Women More Vulnerable As Climate Change Continues


Women More Vulnerable As Climate Change Continues
Image Credit: The Zimbabwean

Women are more vulnerable to the continuing climate change effects than men, Deputy Director in the Ministry of Women Affairs, Gender and Community Development, Tariro Chipepera has revealed. Chipepera was presenting on Women and Climate Change in Urban Areas during the Stocktaking for National Adaptation Plan (NAP) workshop in Harare this week.

The Deputy Director said that patriarchal systems, cultural norms and tradition play a huge role in gender dynamics that shape the status of women in Zimbabwe.

“The effects of climate change are not gender neutral, women are more vulnerable to climate change effects due to their gender roles,” Chipepera said.

“There is need to create a society where both sexes have equal opportunities.”

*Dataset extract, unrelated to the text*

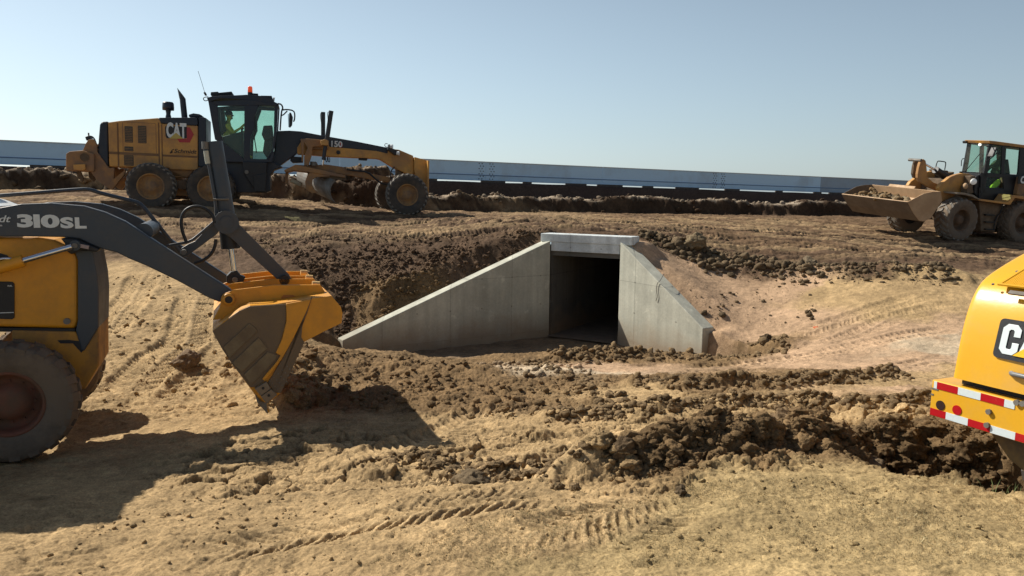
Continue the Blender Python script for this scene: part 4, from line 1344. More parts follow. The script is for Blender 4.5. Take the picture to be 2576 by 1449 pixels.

Chipepera also revealed that poor sanitary services due to inadequate supply of water in urban areas is also affecting the women and girls’ Menstrual  Hygiene Management issues.

“Challenges in water supply and sanitary infrastructure being experienced in urban areas has resulted in 54% to 78% of urban residents having challenges in accessing clean water and proper sanitary facilities. Due to gender specific division of labour, women and girls are affected worse as they are in charge of handling problems emanating from such challenges.” said the Deputy Director.

“In Zimbabwe 70% of small holder farmers are women. Urban Agriculture is being affected by climate change undermining development efforts due to food insecurity and this also widens the gap between the poor and the rich.”

“Zimbabwe’s crisis and vulnerability to climate change and implications of Climate Change have accelerated rural to urban migration, this has resulted in gender relations soaring and disintegration of families in some cases.” Chipepera went on.

The NAP process was established in 2010 as part of the Cancun Adaptation Framework of the United Nations Framework Convention on Climate Change (UNFCCC) to complement the existing short-term National Adaptation Programmes Action (NAPA).

Climate change, which is “the average change in weather patterns over a period of at least 30 years” according to the Meteorological department has been causing extreme weather conditions such as droughts and hail storm as temperatures continue to rise.